What did you work on then? Most of damaged devices I saw, be it laptops, motherboards, graphics cards or consoles, were damaged due to burned power delivery. Burnt VRMs on GPUs are close to being a meme among repair technicians at this point.
Do you trust the motherboard manufacturers to design high-quality, robust local regulation or just throw together whatever with the cheapest parts they can get?
Multi-stage regulation has many merits and single rail systems will become more mainstream, but don't get hyped - they have as many disadvantages as they have advantages.

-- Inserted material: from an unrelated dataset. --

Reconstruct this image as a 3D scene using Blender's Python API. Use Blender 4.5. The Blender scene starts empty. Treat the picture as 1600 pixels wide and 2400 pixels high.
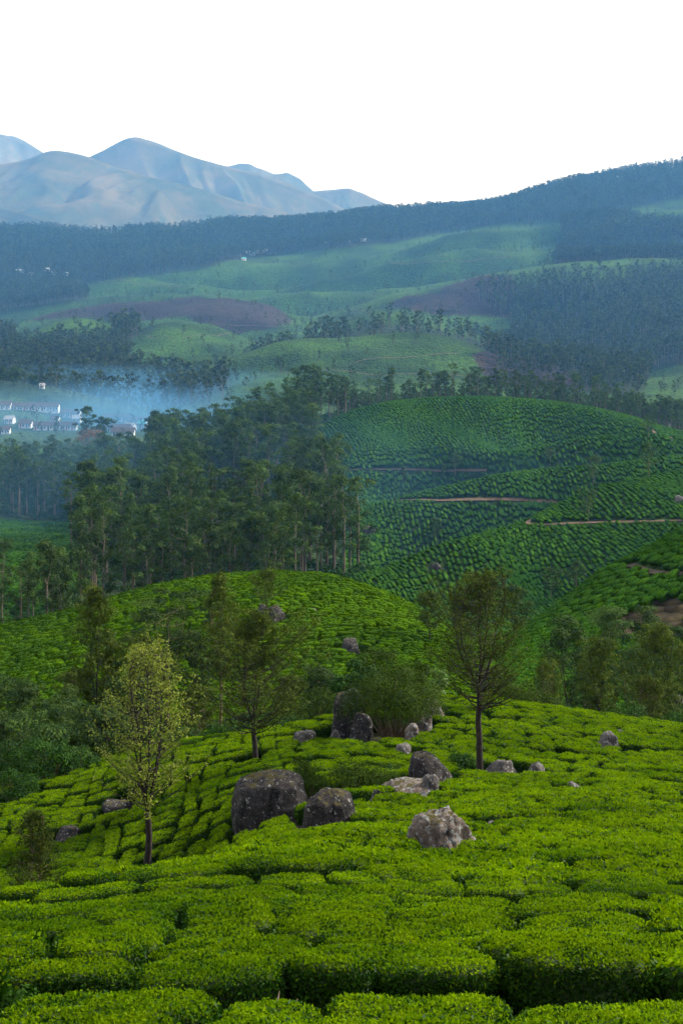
import bpy, math, random
import numpy as np
from mathutils import Vector, Matrix

# ------------------------------------------------------------------ camera, sky, sun, exposure
W, HH, F, H0 = 1568.0, 2352.0, 3267.0, 550.0        # survey units: image width/height, focal length, horizon row
scene = bpy.context.scene
COL = scene.collection
cam_d = bpy.data.cameras.new('camera')
cam = bpy.data.objects.new('camera', cam_d); COL.objects.link(cam)
cam_d.sensor_fit = 'VERTICAL'; cam_d.sensor_height = 36.0; cam_d.lens = 36.0 * F / HH
cam_d.shift_y = -(HH / 2 - H0) / HH
cam_d.clip_start = 0.3; cam_d.clip_end = 60000
cam.rotation_euler = (math.pi / 2, 0, 0)
scene.camera = cam

SUN_AZ, SUN_EL = math.radians(66), math.radians(33)   # from +Y (view direction) towards +X
wd = bpy.data.worlds.new('World'); scene.world = wd; wd.use_nodes = True
nt = wd.node_tree; nt.nodes.clear()
o_ = nt.nodes.new('ShaderNodeOutputWorld'); bg = nt.nodes.new('ShaderNodeBackground')
sky = nt.nodes.new('ShaderNodeTexSky'); sky.sky_type = 'NISHITA'; sky.sun_disc = False
sky.sun_elevation = SUN_EL; sky.sun_rotation = SUN_AZ; sky.altitude = 1500; sky.dust_density = 2.0
tc = nt.nodes.new('ShaderNodeTexCoord'); nz = nt.nodes.new('ShaderNodeTexNoise')
nz.inputs['Scale'].default_value = 2.2; nz.inputs['Detail'].default_value = 5
ramp = nt.nodes.new('ShaderNodeValToRGB')
ramp.color_ramp.elements[0].position = 0.3; ramp.color_ramp.elements[0].color = (4.7, 4.7, 4.75, 1)
ramp.color_ramp.elements[1].position = 0.7; ramp.color_ramp.elements[1].color = (5.5, 5.4, 5.3, 1)
mx = nt.nodes.new('ShaderNodeMix'); mx.data_type = 'RGBA'; mx.inputs['Factor'].default_value = 0.9   # thin high cloud over the blue
nt.links.new(tc.outputs['Generated'], nz.inputs['Vector']); nt.links.new(nz.outputs['Fac'], ramp.inputs['Fac'])
nt.links.new(sky.outputs['Color'], mx.inputs[6]); nt.links.new(ramp.outputs['Color'], mx.inputs[7])
nt.links.new(mx.outputs[2], bg.inputs['Color']); bg.inputs['Strength'].default_value = 0.15
nt.links.new(bg.outputs['Background'], o_.inputs['Surface'])

sd = bpy.data.lights.new('sun', 'SUN'); sd.energy = 5.0; sd.angle = math.radians(8); sd.color = (1.0, 0.93, 0.80)
sun = bpy.data.objects.new('sun', sd); COL.objects.link(sun)
tosun = Vector((math.sin(SUN_AZ) * math.cos(SUN_EL), math.cos(SUN_AZ) * math.cos(SUN_EL), math.sin(SUN_EL)))
sun.rotation_euler = tosun.to_track_quat('Z', 'Y').to_euler()

scene.view_settings.view_transform = 'Standard'; scene.view_settings.look = 'None'
scene.view_settings.exposure = 1.06; scene.view_settings.gamma = 1.0
scene.render.engine = 'CYCLES'
cy = scene.cycles
cy.use_denoising = True; cy.denoiser = 'OPENIMAGEDENOISE'
cy.max_bounces = 5; cy.diffuse_bounces = 2; cy.glossy_bounces = 1; cy.transmission_bounces = 3; cy.volume_bounces = 0
cy.transparent_max_bounces = 4; cy.caustics_reflective = False; cy.caustics_refractive = False
HAZE_DENSITY = 3.6e-5
VALLEY_DENSITY = 8.0e-5
HAZE_COLOR = (0.13, 0.43, 1.0)

# ------------------------------------------------------------------ noise
def _hash(ix, iy, iz, seed):
    n = (ix.astype(np.int64) * 374761393 + iy.astype(np.int64) * 668265263 + iz.astype(np.int64) * 2147483647 + seed * 1274126177) & 0xffffffff
    n = ((n ^ (n >> 13)) * 1274126177) & 0xffffffff
    n = ((n ^ (n >> 16)) * 2246822519) & 0xffffffff
    return ((n ^ (n >> 15)) & 0xffffff) / float(0xffffff)

def vnoise(x, y, z=None, seed=0):
    x = np.asarray(x, float); y = np.asarray(y, float)
    z = np.zeros_like(x) if z is None else np.asarray(z, float)
    ix, iy, iz = np.floor(x), np.floor(y), np.floor(z)
    fx, fy, fz = x - ix, y - iy, z - iz
    fx, fy, fz = [f * f * f * (f * (f * 6 - 15) + 10) for f in (fx, fy, fz)]
    r = 0
    for dx in (0, 1):
        for dy in (0, 1):
            for dz in (0, 1):
                w = (fx if dx else 1 - fx) * (fy if dy else 1 - fy) * (fz if dz else 1 - fz)
                r = r + w * _hash(ix + dx, iy + dy, iz + dz, seed)
    return r * 2 - 1

def fbm(x, y, z=None, seed=0, octv=4):
    r, a, f = 0, 1.0, 1.0
    for i in range(octv):
        r = r + a * vnoise(np.asarray(x) * f, np.asarray(y) * f, None if z is None else np.asarray(z) * f, seed + i * 17)
        a *= 0.5; f *= 2.03
    return r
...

Just the systems I've built. I've never seen a motherboard VRM fail outside of some of the first ones in the 00s that had bad electrolytic caps and even with the bad caps the systems kept working in both cases. I can't recall a graphics card I've owned or put into service ever failing due to the VRM, EVGA had that thing awhile back but that was bad design. Even when I helped out and fixed a friends HP or Dell it was almost always the PSU or HD that failed.
Hardly anything
Basically what it is, is that Intel is trying to change standards because they are getting their asses handed to them by Advanced Micro Devices
Lol, no AMD dosn't give a shit what form factor the PSU uses, it dosn't affect them at all.
Seasonic already kind of does this with their better PSUs. Everything is 12v, then an add-on board inside the PSU just steps it down to 5v and 3.3v. ATX might be an old spec, but the technology driving it can actually be quite modern and the non-negative voltages are used often enough to keep them around, but there are reasons for it. For example, negative voltages are a lot easier to obtain from an AC source as opposed to a DC source. There are a number of trade-offs to going with a more simple PSU compared to a more complicated one. I'd only use something like a plain +12v supply for a very small and compact PC, otherwise it makes no sense.
Most modern high-end designs are going to do this and the mere fact that they are is basically saying a sole 12v rail in the PSU is the right way to go. Modern ATX PSU use modern technology but from a design perspective they are obsolete.
No, it really isn't. We have PSUs that do over 90% conversion efficiency which I challenge any motherboard maker to do.
As for needlessly complex, no, just no. Not for any non-simple SOC-based PC. Every voltage provided is used and even now some other ones made by the board. It's not needlessly complex.
Yeah, it is.
Sure we have 90+ % efficient ATX PSUs but 95% of that efficiency is derived from the 12v rail. In terms of actually delivering any meaning amounts of power the 5v 7.5v and 3.3v rails are a joke and is meaningless in terms of the efficiency of the PSU and system. Their (5v. 3.3v rails) existence is un-needed complexity, nothing runs directly off of 3.3 or 5v volts and its not hard to step down 12v to whatever you need like it was in 90s and early 00s when the ATX spec made sense.
To the extent that boards are even using those minor rails boards are already converting 5v and 3.3v to smaller voltages already so just start with 12v and be done with it. Besides whats really using them? CPU and GPU are 12v, even RAM is 12 now isn't it? That leaves random controllers and sensors?
And I'd rather have that step-down happening in the PSU which has a nice fan creating plenty of airflow over the components. DC to DC conversion on the motherboard in a VRM can sit in stagnant air and get stupid hot.
Its already getting stepped down, nothing runs directly off of 5 or 3.3v, the motherboard is already doing it, why do it twice? Also it dosn't need any air flow, these voltages don't supply any meaningful power, nothing is getting hot aside from 12v.